Structural Comparison of Error Mitigation Methods for Ising Machines: Penalty-Spin Model versus Stacked Model

TL;DR

This paper compares two error mitigation models for Ising machines, revealing that the stacked model offers better stability and scalability than the penalty-spin model, especially in maintaining constraints and solution quality.

Contribution

It provides a systematic structural comparison of penalty-spin and stacked models, highlighting the importance of coupling topology for robustness and scalability in Ising machine error mitigation.

Findings

Stacked model maintains constraints and improves solution quality.

Penalty-spin model suffers from cooperation collapse at large scale.

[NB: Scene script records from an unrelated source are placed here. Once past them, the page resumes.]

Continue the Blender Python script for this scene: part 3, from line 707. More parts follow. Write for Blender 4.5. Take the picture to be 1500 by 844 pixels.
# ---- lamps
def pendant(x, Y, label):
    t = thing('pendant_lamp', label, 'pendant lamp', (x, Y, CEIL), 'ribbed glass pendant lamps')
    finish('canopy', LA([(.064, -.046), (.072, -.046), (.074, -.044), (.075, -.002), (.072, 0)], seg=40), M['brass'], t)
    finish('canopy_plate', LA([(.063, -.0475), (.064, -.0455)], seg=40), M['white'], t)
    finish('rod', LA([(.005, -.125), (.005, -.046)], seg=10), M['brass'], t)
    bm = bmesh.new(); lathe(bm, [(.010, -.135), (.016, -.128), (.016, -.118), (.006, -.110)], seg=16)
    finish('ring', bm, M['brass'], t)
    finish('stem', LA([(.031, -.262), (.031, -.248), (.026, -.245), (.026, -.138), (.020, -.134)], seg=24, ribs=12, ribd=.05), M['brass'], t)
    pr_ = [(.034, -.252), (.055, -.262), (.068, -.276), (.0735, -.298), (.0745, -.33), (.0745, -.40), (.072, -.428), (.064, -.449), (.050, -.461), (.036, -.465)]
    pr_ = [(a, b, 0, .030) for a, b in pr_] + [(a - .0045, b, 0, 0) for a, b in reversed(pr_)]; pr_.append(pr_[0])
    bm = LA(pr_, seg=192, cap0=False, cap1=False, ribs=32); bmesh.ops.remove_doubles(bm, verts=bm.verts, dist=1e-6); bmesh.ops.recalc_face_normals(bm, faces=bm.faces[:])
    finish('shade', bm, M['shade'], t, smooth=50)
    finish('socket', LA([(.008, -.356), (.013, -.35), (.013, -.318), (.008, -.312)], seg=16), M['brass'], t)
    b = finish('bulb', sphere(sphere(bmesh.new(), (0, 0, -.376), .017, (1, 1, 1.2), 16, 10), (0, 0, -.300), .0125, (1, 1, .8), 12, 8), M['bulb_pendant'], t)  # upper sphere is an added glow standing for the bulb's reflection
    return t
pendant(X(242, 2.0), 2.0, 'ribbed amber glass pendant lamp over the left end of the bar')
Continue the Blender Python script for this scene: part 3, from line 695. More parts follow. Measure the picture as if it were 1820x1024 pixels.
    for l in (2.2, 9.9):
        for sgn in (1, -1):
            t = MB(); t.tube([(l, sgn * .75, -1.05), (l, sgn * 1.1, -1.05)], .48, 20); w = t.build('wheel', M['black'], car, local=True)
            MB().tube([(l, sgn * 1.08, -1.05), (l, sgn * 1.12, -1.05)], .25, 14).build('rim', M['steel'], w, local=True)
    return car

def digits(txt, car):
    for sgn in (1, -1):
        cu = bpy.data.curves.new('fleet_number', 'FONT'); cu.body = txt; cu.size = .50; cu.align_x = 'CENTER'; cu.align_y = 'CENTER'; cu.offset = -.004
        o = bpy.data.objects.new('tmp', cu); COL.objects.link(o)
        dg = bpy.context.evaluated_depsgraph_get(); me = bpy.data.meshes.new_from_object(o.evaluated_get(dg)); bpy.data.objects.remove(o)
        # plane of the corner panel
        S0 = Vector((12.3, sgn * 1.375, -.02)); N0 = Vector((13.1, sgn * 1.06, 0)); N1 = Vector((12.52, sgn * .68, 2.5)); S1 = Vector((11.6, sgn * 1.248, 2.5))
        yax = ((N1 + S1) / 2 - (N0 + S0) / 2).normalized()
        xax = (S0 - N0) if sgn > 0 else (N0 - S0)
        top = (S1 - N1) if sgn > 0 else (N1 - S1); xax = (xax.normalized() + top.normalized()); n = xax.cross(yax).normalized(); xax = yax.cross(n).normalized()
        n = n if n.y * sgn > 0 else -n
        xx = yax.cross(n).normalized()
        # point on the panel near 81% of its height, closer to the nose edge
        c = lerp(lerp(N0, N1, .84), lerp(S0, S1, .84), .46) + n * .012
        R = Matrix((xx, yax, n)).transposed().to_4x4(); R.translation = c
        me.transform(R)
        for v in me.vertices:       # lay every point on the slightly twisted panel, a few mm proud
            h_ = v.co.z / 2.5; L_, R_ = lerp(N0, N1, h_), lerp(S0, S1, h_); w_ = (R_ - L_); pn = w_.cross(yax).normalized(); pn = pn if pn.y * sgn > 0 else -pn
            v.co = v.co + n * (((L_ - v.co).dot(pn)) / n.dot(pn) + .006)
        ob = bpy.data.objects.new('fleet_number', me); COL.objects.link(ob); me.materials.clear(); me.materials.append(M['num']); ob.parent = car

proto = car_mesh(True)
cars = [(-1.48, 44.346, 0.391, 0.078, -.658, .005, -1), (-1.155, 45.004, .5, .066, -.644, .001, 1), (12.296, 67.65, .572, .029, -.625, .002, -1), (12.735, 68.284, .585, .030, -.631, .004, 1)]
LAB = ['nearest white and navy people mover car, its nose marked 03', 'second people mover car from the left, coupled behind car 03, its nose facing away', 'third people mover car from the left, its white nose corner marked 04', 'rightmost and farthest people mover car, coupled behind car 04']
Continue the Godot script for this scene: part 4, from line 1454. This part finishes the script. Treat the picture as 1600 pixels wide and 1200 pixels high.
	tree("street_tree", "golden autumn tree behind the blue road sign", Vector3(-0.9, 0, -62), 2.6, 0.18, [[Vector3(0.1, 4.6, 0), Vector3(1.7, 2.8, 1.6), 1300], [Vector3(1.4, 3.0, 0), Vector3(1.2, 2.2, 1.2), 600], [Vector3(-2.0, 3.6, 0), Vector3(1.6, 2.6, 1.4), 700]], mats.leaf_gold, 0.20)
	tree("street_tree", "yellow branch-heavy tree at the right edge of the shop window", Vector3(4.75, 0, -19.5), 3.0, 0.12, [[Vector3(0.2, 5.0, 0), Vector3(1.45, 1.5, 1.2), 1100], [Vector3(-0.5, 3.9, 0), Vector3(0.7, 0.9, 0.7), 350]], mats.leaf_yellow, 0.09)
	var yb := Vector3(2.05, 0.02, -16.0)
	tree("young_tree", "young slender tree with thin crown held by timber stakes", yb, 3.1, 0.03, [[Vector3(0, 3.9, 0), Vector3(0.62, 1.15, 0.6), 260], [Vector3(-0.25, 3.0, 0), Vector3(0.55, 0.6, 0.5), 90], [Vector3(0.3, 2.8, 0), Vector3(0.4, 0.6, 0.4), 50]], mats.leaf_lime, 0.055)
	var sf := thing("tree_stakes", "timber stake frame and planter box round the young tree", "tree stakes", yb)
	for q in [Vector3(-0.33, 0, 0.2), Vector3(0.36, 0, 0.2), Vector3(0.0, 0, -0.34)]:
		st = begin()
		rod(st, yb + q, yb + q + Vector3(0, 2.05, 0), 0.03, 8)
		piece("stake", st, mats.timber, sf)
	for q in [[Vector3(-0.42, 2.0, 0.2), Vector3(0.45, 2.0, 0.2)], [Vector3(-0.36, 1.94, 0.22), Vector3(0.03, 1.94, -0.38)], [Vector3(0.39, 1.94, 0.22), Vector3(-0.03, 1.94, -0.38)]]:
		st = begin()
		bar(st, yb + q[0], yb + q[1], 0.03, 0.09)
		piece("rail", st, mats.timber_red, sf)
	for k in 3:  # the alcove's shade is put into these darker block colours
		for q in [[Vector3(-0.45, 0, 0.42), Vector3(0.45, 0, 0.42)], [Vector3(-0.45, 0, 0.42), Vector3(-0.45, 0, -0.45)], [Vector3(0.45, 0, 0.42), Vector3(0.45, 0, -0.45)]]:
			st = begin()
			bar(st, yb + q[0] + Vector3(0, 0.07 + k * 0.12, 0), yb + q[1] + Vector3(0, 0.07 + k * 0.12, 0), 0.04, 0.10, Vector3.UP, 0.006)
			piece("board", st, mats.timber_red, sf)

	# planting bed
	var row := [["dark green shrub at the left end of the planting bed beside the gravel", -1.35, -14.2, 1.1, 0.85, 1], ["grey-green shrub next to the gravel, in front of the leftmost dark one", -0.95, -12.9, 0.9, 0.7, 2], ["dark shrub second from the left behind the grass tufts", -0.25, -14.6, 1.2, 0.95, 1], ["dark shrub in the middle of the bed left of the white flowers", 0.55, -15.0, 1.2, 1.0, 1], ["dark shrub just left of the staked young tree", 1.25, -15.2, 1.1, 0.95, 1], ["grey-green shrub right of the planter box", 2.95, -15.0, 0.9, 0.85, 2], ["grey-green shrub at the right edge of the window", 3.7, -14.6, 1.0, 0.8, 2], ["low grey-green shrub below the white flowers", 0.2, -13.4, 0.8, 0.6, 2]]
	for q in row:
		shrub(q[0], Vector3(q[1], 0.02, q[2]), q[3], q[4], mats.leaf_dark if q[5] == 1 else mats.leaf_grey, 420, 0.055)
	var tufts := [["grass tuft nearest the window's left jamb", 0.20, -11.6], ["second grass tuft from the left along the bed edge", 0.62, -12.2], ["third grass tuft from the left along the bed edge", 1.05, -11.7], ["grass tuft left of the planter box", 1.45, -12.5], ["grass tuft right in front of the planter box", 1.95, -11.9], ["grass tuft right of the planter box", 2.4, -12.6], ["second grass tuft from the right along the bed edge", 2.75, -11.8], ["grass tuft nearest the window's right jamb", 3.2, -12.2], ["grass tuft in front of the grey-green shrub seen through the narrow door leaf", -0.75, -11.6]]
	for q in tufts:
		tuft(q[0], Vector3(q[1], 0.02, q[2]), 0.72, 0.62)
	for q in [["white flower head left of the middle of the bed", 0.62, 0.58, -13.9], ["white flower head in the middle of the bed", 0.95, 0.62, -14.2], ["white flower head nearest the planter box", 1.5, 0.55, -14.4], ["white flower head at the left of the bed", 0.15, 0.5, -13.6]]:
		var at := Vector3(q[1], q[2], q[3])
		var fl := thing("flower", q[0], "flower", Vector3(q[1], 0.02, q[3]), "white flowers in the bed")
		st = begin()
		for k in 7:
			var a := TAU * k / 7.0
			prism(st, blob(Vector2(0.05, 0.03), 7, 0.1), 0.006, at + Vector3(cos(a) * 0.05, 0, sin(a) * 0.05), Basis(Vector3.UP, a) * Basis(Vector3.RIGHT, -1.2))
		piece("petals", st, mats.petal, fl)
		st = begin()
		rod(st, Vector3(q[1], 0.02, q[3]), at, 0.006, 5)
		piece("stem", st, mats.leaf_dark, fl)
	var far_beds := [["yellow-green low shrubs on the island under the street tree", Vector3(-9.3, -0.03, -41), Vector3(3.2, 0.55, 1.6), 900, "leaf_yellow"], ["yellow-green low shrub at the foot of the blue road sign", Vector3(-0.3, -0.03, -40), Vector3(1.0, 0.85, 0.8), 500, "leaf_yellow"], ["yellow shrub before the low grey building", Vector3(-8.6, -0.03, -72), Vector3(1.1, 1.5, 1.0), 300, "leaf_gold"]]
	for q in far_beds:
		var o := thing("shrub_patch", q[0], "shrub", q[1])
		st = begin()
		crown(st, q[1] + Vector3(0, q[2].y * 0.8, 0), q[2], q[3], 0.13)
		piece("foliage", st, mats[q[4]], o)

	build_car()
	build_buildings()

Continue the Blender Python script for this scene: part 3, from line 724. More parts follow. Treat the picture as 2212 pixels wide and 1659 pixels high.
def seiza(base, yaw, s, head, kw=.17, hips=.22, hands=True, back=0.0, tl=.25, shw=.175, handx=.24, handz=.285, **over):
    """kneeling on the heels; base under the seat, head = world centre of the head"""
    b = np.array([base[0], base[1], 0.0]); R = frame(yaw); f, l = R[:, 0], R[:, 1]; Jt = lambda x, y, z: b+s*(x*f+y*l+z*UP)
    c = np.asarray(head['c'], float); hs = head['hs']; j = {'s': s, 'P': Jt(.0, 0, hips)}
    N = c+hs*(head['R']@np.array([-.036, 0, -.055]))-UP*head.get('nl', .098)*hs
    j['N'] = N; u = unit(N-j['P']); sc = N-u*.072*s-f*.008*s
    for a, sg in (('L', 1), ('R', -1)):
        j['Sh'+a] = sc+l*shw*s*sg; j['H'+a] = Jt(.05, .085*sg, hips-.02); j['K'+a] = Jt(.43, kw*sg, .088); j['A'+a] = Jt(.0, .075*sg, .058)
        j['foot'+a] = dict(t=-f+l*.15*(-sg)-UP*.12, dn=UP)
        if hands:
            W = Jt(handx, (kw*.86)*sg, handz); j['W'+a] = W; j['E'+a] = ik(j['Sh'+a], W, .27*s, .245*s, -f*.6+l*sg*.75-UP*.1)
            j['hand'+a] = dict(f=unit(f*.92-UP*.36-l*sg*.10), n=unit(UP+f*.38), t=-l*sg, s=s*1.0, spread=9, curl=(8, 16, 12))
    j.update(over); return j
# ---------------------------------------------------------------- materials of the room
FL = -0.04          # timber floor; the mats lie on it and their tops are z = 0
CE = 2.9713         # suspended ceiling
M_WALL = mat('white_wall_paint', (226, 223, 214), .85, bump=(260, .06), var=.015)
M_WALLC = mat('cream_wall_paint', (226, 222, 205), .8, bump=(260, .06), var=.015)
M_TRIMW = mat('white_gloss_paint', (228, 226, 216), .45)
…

Topology of inter-replica couplings influences search robustness.

Abstract

Error-mitigation methods for Ising machines are reexamined not merely as noise-suppression techniques but as a structural design problem of replica-coupled Ising models. Using simulated annealing as a hardware-noise-free testbed, we systematically compare the penalty-spin (PS) model, which couples replicas through a centralized auxiliary layer, with the stacked model, which couples adjacent replicas directly. Numerical experiments on the quadratic assignment problem reveal that the ferromagnetically coupled stacked model stably maintains constraint satisfaction and improves solution quality over a broad parameter range, exhibiting favorable scalability with both the number of replicas and problem size. In contrast, the PS model suffers from cooperation collapse at large parallelism: many-replica averaging in the PS layer washes out sparse solution information, preventing effective inter-replica coordination. These findings demonstrate that the topology of inter-replica couplings decisively influences search robustness, and provide practical guidelines for model selection and parameter tuning in constrained optimization.